WHAT YOU WILL DO =>
Your task is to quote the listing below exactly, beginning with its first line and ending on the line bearing "from mathutils import Vector, Matrix".

DATASET CONTENT =>
======
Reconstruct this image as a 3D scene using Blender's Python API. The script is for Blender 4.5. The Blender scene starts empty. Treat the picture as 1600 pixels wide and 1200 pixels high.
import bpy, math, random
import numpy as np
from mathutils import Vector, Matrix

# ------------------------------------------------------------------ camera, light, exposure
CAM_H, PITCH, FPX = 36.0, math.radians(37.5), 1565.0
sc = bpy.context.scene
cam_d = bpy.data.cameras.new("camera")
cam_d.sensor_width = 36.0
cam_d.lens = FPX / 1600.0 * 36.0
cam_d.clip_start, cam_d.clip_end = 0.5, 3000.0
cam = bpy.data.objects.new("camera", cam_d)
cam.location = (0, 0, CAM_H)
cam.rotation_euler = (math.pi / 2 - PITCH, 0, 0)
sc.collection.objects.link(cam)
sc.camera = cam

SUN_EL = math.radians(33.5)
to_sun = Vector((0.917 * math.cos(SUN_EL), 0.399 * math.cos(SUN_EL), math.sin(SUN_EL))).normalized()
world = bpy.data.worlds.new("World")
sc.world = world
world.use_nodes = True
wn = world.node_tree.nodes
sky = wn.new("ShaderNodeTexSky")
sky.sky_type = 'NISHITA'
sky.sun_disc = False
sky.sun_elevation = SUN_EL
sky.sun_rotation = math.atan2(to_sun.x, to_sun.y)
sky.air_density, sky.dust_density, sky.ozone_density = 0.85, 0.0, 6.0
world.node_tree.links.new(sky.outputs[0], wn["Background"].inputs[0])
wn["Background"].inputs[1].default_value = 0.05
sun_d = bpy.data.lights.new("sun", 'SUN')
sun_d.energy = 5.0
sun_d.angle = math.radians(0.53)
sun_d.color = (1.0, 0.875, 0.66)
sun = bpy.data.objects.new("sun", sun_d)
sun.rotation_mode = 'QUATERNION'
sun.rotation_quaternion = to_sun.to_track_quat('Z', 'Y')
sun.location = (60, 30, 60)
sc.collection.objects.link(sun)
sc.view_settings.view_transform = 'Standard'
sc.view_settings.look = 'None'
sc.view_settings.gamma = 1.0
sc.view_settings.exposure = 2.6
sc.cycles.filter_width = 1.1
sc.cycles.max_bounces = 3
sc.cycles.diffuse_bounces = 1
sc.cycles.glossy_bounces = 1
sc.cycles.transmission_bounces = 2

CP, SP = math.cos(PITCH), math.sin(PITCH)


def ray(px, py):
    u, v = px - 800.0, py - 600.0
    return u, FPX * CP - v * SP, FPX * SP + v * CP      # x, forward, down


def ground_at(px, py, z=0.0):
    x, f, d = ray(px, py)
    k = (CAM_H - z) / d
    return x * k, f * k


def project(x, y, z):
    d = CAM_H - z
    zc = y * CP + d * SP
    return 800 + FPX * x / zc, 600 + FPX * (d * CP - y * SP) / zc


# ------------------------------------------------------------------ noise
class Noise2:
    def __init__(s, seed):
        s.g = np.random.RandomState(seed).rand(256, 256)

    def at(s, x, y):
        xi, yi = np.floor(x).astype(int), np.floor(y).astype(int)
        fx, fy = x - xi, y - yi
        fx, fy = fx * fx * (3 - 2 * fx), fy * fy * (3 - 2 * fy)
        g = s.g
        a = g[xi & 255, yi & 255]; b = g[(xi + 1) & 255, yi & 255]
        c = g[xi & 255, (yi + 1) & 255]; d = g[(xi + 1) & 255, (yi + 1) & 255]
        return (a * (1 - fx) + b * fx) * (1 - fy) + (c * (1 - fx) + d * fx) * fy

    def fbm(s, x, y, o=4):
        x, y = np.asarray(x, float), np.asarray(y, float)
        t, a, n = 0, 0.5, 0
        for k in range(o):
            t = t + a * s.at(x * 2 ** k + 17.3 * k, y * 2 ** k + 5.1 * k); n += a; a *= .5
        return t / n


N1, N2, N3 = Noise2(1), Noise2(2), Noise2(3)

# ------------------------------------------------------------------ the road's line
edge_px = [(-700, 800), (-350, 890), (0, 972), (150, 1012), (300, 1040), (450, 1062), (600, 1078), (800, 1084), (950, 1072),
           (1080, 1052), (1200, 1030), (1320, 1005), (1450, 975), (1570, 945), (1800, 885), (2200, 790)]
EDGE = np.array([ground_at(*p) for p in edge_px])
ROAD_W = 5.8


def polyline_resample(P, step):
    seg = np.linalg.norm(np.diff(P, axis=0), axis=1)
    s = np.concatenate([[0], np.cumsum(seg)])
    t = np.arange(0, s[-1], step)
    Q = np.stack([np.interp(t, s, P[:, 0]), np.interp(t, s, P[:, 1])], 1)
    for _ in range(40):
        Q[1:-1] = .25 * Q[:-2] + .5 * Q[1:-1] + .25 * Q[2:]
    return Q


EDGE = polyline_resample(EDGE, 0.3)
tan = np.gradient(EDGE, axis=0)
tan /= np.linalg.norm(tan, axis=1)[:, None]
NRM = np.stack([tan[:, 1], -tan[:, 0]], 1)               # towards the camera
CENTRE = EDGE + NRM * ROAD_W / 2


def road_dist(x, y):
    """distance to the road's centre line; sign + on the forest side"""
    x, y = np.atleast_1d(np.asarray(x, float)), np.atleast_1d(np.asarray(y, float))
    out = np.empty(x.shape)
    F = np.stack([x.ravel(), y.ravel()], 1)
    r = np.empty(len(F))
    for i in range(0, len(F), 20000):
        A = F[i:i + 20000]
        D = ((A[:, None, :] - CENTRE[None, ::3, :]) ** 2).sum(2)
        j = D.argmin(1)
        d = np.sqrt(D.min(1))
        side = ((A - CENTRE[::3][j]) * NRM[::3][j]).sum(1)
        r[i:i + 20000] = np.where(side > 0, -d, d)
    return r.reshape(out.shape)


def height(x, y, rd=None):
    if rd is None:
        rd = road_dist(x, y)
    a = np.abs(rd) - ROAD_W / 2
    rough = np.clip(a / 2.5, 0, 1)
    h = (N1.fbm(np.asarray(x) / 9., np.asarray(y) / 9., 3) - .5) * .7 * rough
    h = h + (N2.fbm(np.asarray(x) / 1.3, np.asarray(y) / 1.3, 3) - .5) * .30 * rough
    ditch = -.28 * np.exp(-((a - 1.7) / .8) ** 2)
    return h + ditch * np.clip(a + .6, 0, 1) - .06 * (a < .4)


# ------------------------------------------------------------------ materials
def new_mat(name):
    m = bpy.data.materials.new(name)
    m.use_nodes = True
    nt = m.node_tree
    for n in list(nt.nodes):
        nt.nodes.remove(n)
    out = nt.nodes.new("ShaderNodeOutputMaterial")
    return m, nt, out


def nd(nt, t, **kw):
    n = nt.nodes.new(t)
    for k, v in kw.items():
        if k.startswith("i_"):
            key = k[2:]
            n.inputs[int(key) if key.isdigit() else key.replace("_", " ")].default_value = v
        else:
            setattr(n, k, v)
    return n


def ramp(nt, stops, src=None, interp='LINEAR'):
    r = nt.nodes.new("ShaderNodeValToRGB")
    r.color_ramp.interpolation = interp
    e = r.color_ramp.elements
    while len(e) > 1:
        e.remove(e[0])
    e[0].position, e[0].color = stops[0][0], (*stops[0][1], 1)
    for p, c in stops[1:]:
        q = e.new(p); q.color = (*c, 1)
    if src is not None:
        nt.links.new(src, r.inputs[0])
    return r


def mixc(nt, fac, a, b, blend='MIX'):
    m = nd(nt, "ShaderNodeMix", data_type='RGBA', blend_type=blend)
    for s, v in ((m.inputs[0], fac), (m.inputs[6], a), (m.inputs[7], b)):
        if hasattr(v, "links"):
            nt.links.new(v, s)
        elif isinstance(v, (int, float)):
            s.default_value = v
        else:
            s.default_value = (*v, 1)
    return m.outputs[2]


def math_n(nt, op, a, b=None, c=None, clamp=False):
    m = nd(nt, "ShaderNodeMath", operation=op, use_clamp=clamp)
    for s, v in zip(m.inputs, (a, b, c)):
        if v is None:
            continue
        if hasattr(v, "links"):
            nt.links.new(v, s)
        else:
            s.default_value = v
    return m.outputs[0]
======
RESPONSE BELOW =>
Reconstruct this image as a 3D scene using Blender's Python API. The script is for Blender 4.5. The Blender scene starts empty. Treat the picture as 1600 pixels wide and 1200 pixels high.
import bpy, math, random
import numpy as np
from mathutils import Vector, Matrix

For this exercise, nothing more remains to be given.